Giacomo Giacomo. Un romanzo indie è un romanzo ricco di rimandi, sottili intuizioni e spunti che hanno un effetto deliziosamente cinematografico. È l’allegro, ma non scanzonato e sguaiato, racconto di un mondo triste, che molti preferirebbero non guardare in faccia. Giacomo, invece, prova a farlo, o così dice o è convinto di fare. Gli anni che racconta sono quelli della scoperta della filosofia e dei primi amori difficili. Sulla sua pelle scoprirà che l’amore, la cosa più genuina che dovrebbe esserci e che dovrebbe essere alla portata di tutti, può essere un’impresa ad alto rischio di fallimento. Gli amici (pochi, in realtà, come Leo e Francis) e la sua passione per la filosofia gli sono di conforto. Sente di essere un personaggio “indie”, tanto per la musica che ascolta, quanto perché ha consapevolezza di essere uno poco etichettabile. Piange per il destino di un albero abbandonato all’incuria e sogna una vita su Marte, come David Bowie. Vorrebbe agire segretamente e altrettanto discretamente togliere il disturbo quando giungerà l’ora.

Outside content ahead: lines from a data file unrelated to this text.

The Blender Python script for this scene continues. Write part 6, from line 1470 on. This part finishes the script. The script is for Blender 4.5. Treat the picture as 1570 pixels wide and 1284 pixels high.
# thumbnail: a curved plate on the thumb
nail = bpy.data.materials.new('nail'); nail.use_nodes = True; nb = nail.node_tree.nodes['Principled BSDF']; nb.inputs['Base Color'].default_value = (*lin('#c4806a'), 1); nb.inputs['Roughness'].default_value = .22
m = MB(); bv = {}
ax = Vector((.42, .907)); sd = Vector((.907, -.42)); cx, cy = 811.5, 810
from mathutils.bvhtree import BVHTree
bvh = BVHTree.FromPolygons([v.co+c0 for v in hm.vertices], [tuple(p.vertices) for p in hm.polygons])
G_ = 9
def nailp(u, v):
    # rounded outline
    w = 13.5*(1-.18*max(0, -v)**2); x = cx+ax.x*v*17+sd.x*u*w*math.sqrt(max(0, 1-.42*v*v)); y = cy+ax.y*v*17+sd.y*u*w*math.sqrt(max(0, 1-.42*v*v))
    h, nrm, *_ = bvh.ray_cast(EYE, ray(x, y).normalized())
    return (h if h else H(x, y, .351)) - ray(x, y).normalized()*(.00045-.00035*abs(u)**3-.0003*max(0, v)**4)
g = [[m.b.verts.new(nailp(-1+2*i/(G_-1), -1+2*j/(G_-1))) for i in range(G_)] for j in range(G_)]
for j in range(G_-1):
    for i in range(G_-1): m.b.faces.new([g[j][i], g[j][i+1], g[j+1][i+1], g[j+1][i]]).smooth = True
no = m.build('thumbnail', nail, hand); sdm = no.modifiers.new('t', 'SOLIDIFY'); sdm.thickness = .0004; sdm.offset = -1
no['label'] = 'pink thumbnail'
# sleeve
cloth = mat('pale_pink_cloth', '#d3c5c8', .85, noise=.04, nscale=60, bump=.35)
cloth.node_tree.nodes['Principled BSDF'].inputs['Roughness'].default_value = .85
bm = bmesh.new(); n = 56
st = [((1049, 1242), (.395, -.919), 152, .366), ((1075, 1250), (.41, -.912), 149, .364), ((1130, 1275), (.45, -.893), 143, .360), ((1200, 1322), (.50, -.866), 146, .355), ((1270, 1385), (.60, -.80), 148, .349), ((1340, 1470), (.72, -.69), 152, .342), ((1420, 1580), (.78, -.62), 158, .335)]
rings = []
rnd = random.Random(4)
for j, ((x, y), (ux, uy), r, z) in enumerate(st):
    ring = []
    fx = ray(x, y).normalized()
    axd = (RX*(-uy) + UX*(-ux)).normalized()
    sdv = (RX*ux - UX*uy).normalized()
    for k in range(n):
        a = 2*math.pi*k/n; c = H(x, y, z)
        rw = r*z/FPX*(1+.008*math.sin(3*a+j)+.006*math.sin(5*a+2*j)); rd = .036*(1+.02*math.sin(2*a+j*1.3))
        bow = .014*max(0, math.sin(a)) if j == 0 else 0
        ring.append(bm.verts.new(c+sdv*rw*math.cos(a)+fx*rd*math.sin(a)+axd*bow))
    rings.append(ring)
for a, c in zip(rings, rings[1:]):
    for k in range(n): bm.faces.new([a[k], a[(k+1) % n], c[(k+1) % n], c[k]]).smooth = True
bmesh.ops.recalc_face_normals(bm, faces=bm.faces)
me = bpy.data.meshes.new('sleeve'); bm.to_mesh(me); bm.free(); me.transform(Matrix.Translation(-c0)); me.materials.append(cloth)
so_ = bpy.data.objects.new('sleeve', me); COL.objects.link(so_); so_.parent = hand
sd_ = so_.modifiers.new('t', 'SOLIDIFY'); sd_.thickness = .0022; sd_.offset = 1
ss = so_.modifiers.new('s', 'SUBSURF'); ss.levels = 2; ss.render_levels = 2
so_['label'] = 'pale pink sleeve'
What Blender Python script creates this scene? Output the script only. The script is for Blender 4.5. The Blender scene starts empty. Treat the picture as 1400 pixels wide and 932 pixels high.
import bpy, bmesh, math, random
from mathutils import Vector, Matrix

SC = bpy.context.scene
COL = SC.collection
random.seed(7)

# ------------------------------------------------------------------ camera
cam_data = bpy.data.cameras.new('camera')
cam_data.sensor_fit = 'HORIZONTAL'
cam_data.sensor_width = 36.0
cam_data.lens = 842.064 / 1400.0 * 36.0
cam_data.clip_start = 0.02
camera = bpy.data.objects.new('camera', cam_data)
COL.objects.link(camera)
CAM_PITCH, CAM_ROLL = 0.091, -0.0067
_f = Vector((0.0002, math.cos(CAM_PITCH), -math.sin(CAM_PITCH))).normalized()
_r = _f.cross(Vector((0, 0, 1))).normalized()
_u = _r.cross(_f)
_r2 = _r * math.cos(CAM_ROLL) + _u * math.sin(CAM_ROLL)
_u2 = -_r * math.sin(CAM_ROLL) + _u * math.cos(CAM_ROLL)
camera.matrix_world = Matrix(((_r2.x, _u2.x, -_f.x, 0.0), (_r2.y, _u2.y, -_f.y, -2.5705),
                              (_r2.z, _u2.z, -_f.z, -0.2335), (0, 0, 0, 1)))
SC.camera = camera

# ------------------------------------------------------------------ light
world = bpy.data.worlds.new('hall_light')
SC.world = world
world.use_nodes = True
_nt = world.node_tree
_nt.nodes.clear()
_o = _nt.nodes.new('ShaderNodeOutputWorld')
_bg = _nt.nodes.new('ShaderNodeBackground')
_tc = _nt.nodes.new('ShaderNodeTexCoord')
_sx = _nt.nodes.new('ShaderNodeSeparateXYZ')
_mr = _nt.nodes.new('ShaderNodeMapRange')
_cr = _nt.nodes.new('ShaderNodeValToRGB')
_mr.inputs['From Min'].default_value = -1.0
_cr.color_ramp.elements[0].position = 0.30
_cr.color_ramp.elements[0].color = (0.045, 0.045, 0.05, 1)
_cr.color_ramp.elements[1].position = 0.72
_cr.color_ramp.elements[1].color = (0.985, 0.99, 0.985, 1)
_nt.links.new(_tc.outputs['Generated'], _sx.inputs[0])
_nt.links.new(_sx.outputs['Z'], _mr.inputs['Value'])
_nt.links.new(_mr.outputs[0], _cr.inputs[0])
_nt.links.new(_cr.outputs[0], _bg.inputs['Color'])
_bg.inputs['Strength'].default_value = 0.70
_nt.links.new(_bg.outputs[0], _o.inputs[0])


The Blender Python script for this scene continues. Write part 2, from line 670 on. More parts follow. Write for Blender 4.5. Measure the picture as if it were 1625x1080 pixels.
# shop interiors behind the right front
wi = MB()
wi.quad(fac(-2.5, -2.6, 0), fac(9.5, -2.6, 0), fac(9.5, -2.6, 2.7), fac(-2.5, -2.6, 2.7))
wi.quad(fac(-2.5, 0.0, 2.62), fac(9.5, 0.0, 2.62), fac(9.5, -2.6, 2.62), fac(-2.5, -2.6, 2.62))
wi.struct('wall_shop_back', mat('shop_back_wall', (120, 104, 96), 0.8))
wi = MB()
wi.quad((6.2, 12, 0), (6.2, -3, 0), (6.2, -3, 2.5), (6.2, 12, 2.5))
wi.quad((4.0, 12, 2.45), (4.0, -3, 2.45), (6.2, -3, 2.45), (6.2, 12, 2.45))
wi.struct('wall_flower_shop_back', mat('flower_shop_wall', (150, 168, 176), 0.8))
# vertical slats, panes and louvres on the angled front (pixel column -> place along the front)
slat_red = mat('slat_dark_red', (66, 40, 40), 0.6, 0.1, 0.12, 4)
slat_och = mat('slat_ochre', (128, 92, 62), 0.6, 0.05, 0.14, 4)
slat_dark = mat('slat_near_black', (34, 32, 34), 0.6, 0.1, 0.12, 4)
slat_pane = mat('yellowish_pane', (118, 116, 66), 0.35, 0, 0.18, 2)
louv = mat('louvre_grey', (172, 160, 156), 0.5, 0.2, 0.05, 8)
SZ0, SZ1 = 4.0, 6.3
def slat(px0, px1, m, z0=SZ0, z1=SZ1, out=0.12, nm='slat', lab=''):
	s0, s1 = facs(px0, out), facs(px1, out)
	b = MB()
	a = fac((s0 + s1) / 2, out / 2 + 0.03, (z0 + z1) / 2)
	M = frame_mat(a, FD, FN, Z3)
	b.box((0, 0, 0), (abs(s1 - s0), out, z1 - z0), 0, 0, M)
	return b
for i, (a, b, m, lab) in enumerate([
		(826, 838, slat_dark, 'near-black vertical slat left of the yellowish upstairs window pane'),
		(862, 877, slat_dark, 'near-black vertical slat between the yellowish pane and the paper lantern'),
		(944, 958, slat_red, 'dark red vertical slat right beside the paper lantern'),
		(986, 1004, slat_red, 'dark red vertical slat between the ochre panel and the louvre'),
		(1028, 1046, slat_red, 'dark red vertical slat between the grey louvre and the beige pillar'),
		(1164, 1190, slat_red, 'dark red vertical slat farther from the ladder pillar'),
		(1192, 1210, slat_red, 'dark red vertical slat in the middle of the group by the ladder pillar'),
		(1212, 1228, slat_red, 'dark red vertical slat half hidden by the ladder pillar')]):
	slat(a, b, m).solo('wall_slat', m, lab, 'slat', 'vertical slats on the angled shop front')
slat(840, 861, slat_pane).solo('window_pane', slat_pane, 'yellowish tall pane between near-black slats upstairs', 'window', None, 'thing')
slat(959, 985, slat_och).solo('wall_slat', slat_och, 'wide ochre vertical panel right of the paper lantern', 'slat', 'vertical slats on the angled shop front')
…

Vorrebbe fare mille cose, ha tantissimi pensieri, come gli suggerisce la sua giovane età, e trovare la forza che non ha per metterne a segno almeno una parte. Tutto questo in una quindicina di brevi capitoli che prendono di petto la vita con quell’onestà di cui solo certi adolescenti sono forse capaci, e la loro stessa personalissima nave di dubbi:
«La mia testa è una camera stagna in cui risuonano parole. Messe insieme, formano sequenze. Deve essere così che nascono i pensieri e io devo avere un cervello che si alimenta di immagini sottotitolato, perchè i miei pensieri sono calchi di parole di altri, parole e pensieri che devo avere già sentito e di cui non ricordo l'origine. Ne sono convinto, e la cosa non mi dà pace: nelle nostre teste rimbombano pensieri pensati da altri, parole usate da altri. Tante teste in una testa, e mille altre teste ancora raccolte in infernali matrioske. Nessun pensiero originale [...] Li penso, vengono e vanno, tracciano scie e muoiono quasi sempre per indigenza. Sì, è proprio così, muoiono di fame, perché io non do loro da mangiare. E allora il pensiero cannibale divora i pensieri per farsi spazio». (p.22)
Giacomo Giacomo. Un romanzo indie è uno di quei romanzi che rimandano indietro nel tempo, a quei momenti di grande e profonda introspezione generazionale, lontano da certi rigidi schemi, ma vicini a tutte quelle crisi e lunaticità che contraddistinguono un periodo ben preciso. Fu già Enrico Brizzi, attraverso il personaggio di Alex, col suo romanzo d'esordio Jack Frusciante è uscito dal gruppo. Una maestosa storia d'amore e di «rock parrocchiale», a raccontare i disagi e gli smarrimenti dell'adolescenza, un'età complessa che non sempre è vissuta con la consapevolezza di chi ce la farà ad essere un adulto esemplare, ma dal romanzo di Giuseppe Pulina emerge tutto il desiderio materiale e intellettivo di libertà di Giacomo; anche un adulto leggendone le parole e le illusioni potrebbe fare un passo indietro nel tempo, sorridere e pensare "alla fine... ce l'ho fatta!".